Exactly repeat the material, dropping every picture from the copy.

**DATA PROVIDED**:

□ □ □

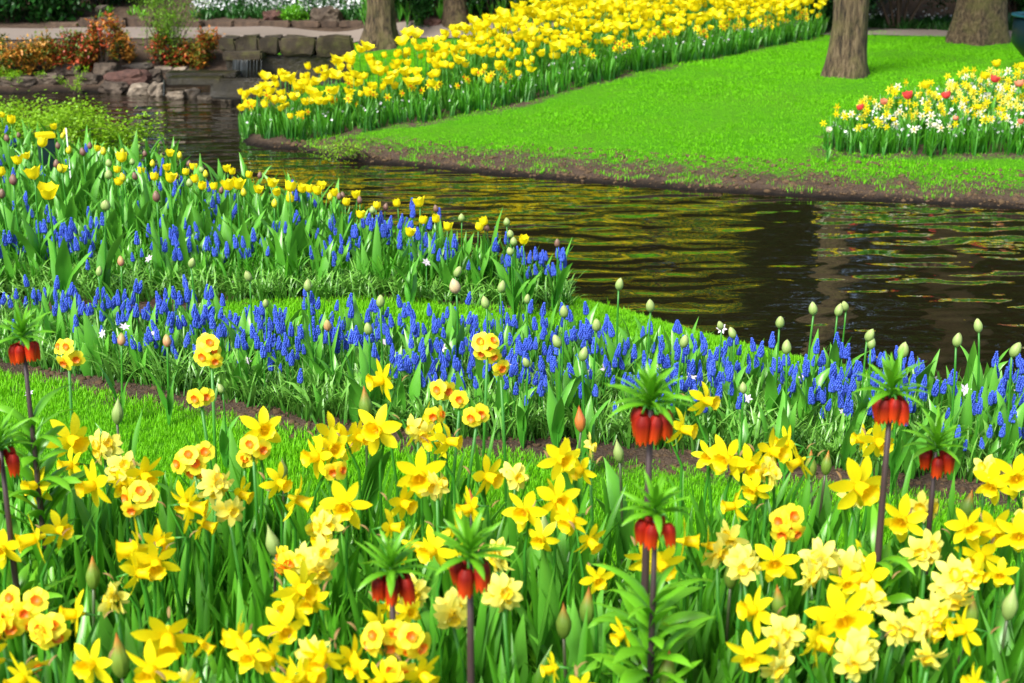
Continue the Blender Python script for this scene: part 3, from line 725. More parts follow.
# backdrop woodland (its foot shows at the top of the picture, the rest in the pond's reflection)
def leaf_mass(name, label, c, size, n, L, W, mat, cat='shrub', group=None, seed=0, floor=True, cl=7, spread=None, core=True, mats=None):
    """shrub: leaves spread through a lumpy volume round a few stems"""
    rr = random.Random(seed); t = thing(name, label, cat, c, 0, group)
    sx, sy, sz = size
    sm = MB()
    for k in range(7):
        a = rr.uniform(0, 6.28); e = Vector((math.cos(a) * sx * .5 * rr.random(), math.sin(a) * sy * .5 * rr.random(), sz * rr.uniform(.5, .85)))
        tube(sm, [(0.1 * e.x, .1 * e.y, -.05), e * .5 + Vector((0, 0, .05)), e], [.02 * min(1, sz), .012 * min(1, sz), .004], 5)
    sm.build('stems', 'twig', t)
    pr = leaf_protos(L, W, 4, 2, cl, spread or L * 1.1, seed=seed + 1)
    lumps = [(rr.uniform(-.38, .38) * sx, rr.uniform(-.38, .38) * sy, sz * rr.uniform(.15, .82), rr.uniform(.16, .30)) for _ in range(max(10, int(sx * 6)))]
    inst = []
    for k in range(n):
        l = lumps[rr.randrange(len(lumps))]
        d = Vector((rr.gauss(0, 1), rr.gauss(0, 1), rr.gauss(0, 1))).normalized() * rr.uniform(.5, 1.05) ** .5
        q = min(sx, sy, sz) if sz > .3 else sz
        x, y, z = l[0] + d.x * l[3] * sx * .55, l[1] + d.y * l[3] * sy, max(.01, l[2] + d.z * l[3] * sz)
        inst.append([rr.randrange(4), x, y, z, rr.uniform(0, 6.28), rr.gauss(0, .4), rr.uniform(.75, 1.3), rr.uniform(.75, 1.3), rr.random()])
    mlist = mats or [mat]
    cut = len(inst) // len(mlist); 
    for i, mm in enumerate(mlist):
        o = scatter('foliage', pr, inst[i * cut:(i + 1) * cut], [mm]); o.parent = t
    return t
HG = 'dark shrubs behind the path'
def gp(px, py): return hit(px, py)
leaf_mass('shrub', 'glossy dark green bush behind the path at the left end', gp(8, 22), (1.3, .8, .9), 1500, .085, .035, 'shrub_mid', group=HG, seed=1)
leaf_mass('shrub', 'small dark bush on the mulch slope left of the thin shrub', gp(98, 6), (1.1, .6, .7), 900, .06, .03, 'shrub_dark', group=HG, seed=2)
leaf_mass('shrub', 'dark bush behind the white flowers beside the tree', gp(355, 4), (1.4, .7, 1.3), 1400, .05, .025, 'shrub_dark', group=HG, seed=3)
leaf_mass('shrub', 'dark green bush between the two trees behind the wall', gp(408, 20), (.55, .6, .9), 1500, .045, .024, 'shrub_mid', group=HG, seed=4)
leaf_mass('shrub', 'dark bush behind the far tulips right of the pale trunk', gp(492, 16), (.8, .7, 1.2), 1500, .05, .025, 'shrub_dark', group=HG, seed=5)
leaf_mass('shrub', 'small bright green bush among the white flowers', gp(296, 22), (.28, .2, .16), 260, .03, .014, 'fresh_leaf', seed=6)
leaf_mass('shrub', 'low dark green bush behind the row of white flowers', gp(220, 3), (1.0, .5, .8), 900, .05, .02, 'shrub_mid', group=HG, seed=7)
leaf_mass('hedge', 'tall dark hedge beyond the path behind the two right-hand trees', at_z(900, 22, .45) , (3.4, .9, 2.4), 9000, .055, .03, 'shrub_dark', 'hedge', seed=9)
leaf_mass('shrub', 'leafy green bush at the top right corner behind the planter', at_z(1015, 18, .4), (.9, .6, 1.2), 1300, .055, .03, 'shrub_mid', group=HG, seed=12)
BT = leaf_protos(.20, .11, 4, 2, 9, .28, seed=77)
def back_tree(x, y, h, w, seed, n=2600, lo=.25):
    rr = random.Random(seed); t = thing('tree', 'tall leafy tree in the wood beyond the garden', 'tree', (x, y, H(x, y)), 0, 'trees in the wood beyond the garden')
    trunk_mesh(.2, .3, h * .8, seed).build('trunk', 'bark', t); lumps = [(rr.uniform(-.5, .5) * w, rr.uniform(-.4, .4) * w, rr.uniform(lo, .95) * h) for _ in range(16)]
    inst = []
    for k in range(n):
        l = lumps[rr.randrange(16)]; d = Vector((rr.gauss(0, 1), rr.gauss(0, 1), rr.gauss(0, 1))).normalized() * w * .24 * rr.uniform(.4, 1)
        inst.append([rr.randrange(4), l[0] + d.x, l[1] + d.y, l[2] + d.z, rr.uniform(0, 6.28), rr.gauss(0, .5), rr.uniform(.8, 1.4), rr.uniform(.8, 1.4), rr.random()])
    c = scatter('crown', BT, inst, ['shrub_mid' if seed % 2 else 'crown']); c.parent = t
for i, (x, y, h, w) in enumerate([(-10, 21, 8, 5), (-6.5, 20, 9, 4.5), (-3.4, 20.5, 8.5, 4), (-.6, 20, 9, 4), (1.9, 21, 8, 3.6), (4.6, 20, 9.5, 4), (7.4, 19.5, 9, 4.2), (10.5, 20, 9, 5), (-1.8, 24, 12, 5), (3.2, 24, 12, 5), (8.5, 24, 12, 6), (-7, 24, 12, 6)]):
    back_tree(x, y, h, w, 100 + i, lo=.08)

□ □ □

**FINAL RESULT**:
Continue the Blender Python script for this scene: part 3, from line 725. More parts follow.
# backdrop woodland (its foot shows at the top of the picture, the rest in the pond's reflection)
def leaf_mass(name, label, c, size, n, L, W, mat, cat='shrub', group=None, seed=0, floor=True, cl=7, spread=None, core=True, mats=None):
    """shrub: leaves spread through a lumpy volume round a few stems"""
    rr = random.Random(seed); t = thing(name, label, cat, c, 0, group)
    sx, sy, sz = size
    sm = MB()
    for k in range(7):
        a = rr.uniform(0, 6.28); e = Vector((math.cos(a) * sx * .5 * rr.random(), math.sin(a) * sy * .5 * rr.random(), sz * rr.uniform(.5, .85)))
        tube(sm, [(0.1 * e.x, .1 * e.y, -.05), e * .5 + Vector((0, 0, .05)), e], [.02 * min(1, sz), .012 * min(1, sz), .004], 5)
    sm.build('stems', 'twig', t)
    pr = leaf_protos(L, W, 4, 2, cl, spread or L * 1.1, seed=seed + 1)
    lumps = [(rr.uniform(-.38, .38) * sx, rr.uniform(-.38, .38) * sy, sz * rr.uniform(.15, .82), rr.uniform(.16, .30)) for _ in range(max(10, int(sx * 6)))]
    inst = []
    for k in range(n):
        l = lumps[rr.randrange(len(lumps))]
        d = Vector((rr.gauss(0, 1), rr.gauss(0, 1), rr.gauss(0, 1))).normalized() * rr.uniform(.5, 1.05) ** .5
        q = min(sx, sy, sz) if sz > .3 else sz
        x, y, z = l[0] + d.x * l[3] * sx * .55, l[1] + d.y * l[3] * sy, max(.01, l[2] + d.z * l[3] * sz)
        inst.append([rr.randrange(4), x, y, z, rr.uniform(0, 6.28), rr.gauss(0, .4), rr.uniform(.75, 1.3), rr.uniform(.75, 1.3), rr.random()])
    mlist = mats or [mat]
    cut = len(inst) // len(mlist); 
    for i, mm in enumerate(mlist):
        o = scatter('foliage', pr, inst[i * cut:(i + 1) * cut], [mm]); o.parent = t
    return t
HG = 'dark shrubs behind the path'
def gp(px, py): return hit(px, py)
leaf_mass('shrub', 'glossy dark green bush behind the path at the left end', gp(8, 22), (1.3, .8, .9), 1500, .085, .035, 'shrub_mid', group=HG, seed=1)
leaf_mass('shrub', 'small dark bush on the mulch slope left of the thin shrub', gp(98, 6), (1.1, .6, .7), 900, .06, .03, 'shrub_dark', group=HG, seed=2)
leaf_mass('shrub', 'dark bush behind the white flowers beside the tree', gp(355, 4), (1.4, .7, 1.3), 1400, .05, .025, 'shrub_dark', group=HG, seed=3)
leaf_mass('shrub', 'dark green bush between the two trees behind the wall', gp(408, 20), (.55, .6, .9), 1500, .045, .024, 'shrub_mid', group=HG, seed=4)
leaf_mass('shrub', 'dark bush behind the far tulips right of the pale trunk', gp(492, 16), (.8, .7, 1.2), 1500, .05, .025, 'shrub_dark', group=HG, seed=5)
leaf_mass('shrub', 'small bright green bush among the white flowers', gp(296, 22), (.28, .2, .16), 260, .03, .014, 'fresh_leaf', seed=6)
leaf_mass('shrub', 'low dark green bush behind the row of white flowers', gp(220, 3), (1.0, .5, .8), 900, .05, .02, 'shrub_mid', group=HG, seed=7)
leaf_mass('hedge', 'tall dark hedge beyond the path behind the two right-hand trees', at_z(900, 22, .45) , (3.4, .9, 2.4), 9000, .055, .03, 'shrub_dark', 'hedge', seed=9)
leaf_mass('shrub', 'leafy green bush at the top right corner behind the planter', at_z(1015, 18, .4), (.9, .6, 1.2), 1300, .055, .03, 'shrub_mid', group=HG, seed=12)
BT = leaf_protos(.20, .11, 4, 2, 9, .28, seed=77)
def back_tree(x, y, h, w, seed, n=2600, lo=.25):
    rr = random.Random(seed); t = thing('tree', 'tall leafy tree in the wood beyond the garden', 'tree', (x, y, H(x, y)), 0, 'trees in the wood beyond the garden')
    trunk_mesh(.2, .3, h * .8, seed).build('trunk', 'bark', t); lumps = [(rr.uniform(-.5, .5) * w, rr.uniform(-.4, .4) * w, rr.uniform(lo, .95) * h) for _ in range(16)]
    inst = []
    for k in range(n):
        l = lumps[rr.randrange(16)]; d = Vector((rr.gauss(0, 1), rr.gauss(0, 1), rr.gauss(0, 1))).normalized() * w * .24 * rr.uniform(.4, 1)
        inst.append([rr.randrange(4), l[0] + d.x, l[1] + d.y, l[2] + d.z, rr.uniform(0, 6.28), rr.gauss(0, .5), rr.uniform(.8, 1.4), rr.uniform(.8, 1.4), rr.random()])
    c = scatter('crown', BT, inst, ['shrub_mid' if seed % 2 else 'crown']); c.parent = t
for i, (x, y, h, w) in enumerate([(-10, 21, 8, 5), (-6.5, 20, 9, 4.5), (-3.4, 20.5, 8.5, 4), (-.6, 20, 9, 4), (1.9, 21, 8, 3.6), (4.6, 20, 9.5, 4), (7.4, 19.5, 9, 4.2), (10.5, 20, 9, 5), (-1.8, 24, 12, 5), (3.2, 24, 12, 5), (8.5, 24, 12, 6), (-7, 24, 12, 6)]):
    back_tree(x, y, h, w, 100 + i, lo=.08)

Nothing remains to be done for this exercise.